O certo é que o pequeno príncipe brasileiro ficou com o Brasil, com a Leopoldina, com a bailarina francesa Noémi Thierry, com a Domitila de Castro, que ele fez Marquesa de Santos, com a condessa e com praticamente qualquer mulher que visse pela frente.
Com esse baita nome "Pedro de Alcàntara Francisco António João Carlos Xavier de Paula Miguel Rafael Joaquim José Gonzaga Pascoal Cipriano Serafim de Bragança e Bourbon" podia usar um nome a cada duas semanas e fazer um enorme sucesso com a galera da corte. Fico imaginando uma formosa mucama, na cama, chamando o imperador de Pascoalzinho.
Não quero reinventar a história, mas parece que um dos Andradas vivia dizendo com extremada preocupação: - Faz parte. Faz parte. - e balançava a cabeça em sinal de negação.
Outro dia, no hall de um edifício à espera do elevador, presenciei um diálogo entre duas jovens e sorridentes amigas.
- O Fernando é trificante. - comentava uma das beldades.
- Não seria o Fernando Beira-Mar um tra... ficante. - interpelei, intrometendo-me no assunto sem ser convidado e salientando o tra do traficante.
- Não! É o Fernando da 213, colega de cursinho. Ele é o máximo e é trificante.
Remoí aquelas palavras mentalmente.
- Trificante... trificante. - e, involuntariamente, transformei em uma pergunta.
- Trificante?
- É, trificante.
Não quis prolongar o assunto para não passar por ignorante, mas julguei, meio intuitivo, o que queria dizer esse trificante.
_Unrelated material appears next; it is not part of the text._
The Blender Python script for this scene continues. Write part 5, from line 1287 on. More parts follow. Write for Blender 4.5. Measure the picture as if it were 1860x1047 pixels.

Não se explica mas se entende.
E para encerrar a minha desastrada intromissão no diálogo. Disse que do meu ponto de vista eu era apenas "olhante". E até considerava a Gisele Bundchen a Daniela Cicarelli e a Jennifer Lopez, triolhantes. Na minha atual conjuntura nada além disso. Apenas triolhante. Não sei se me faço entender.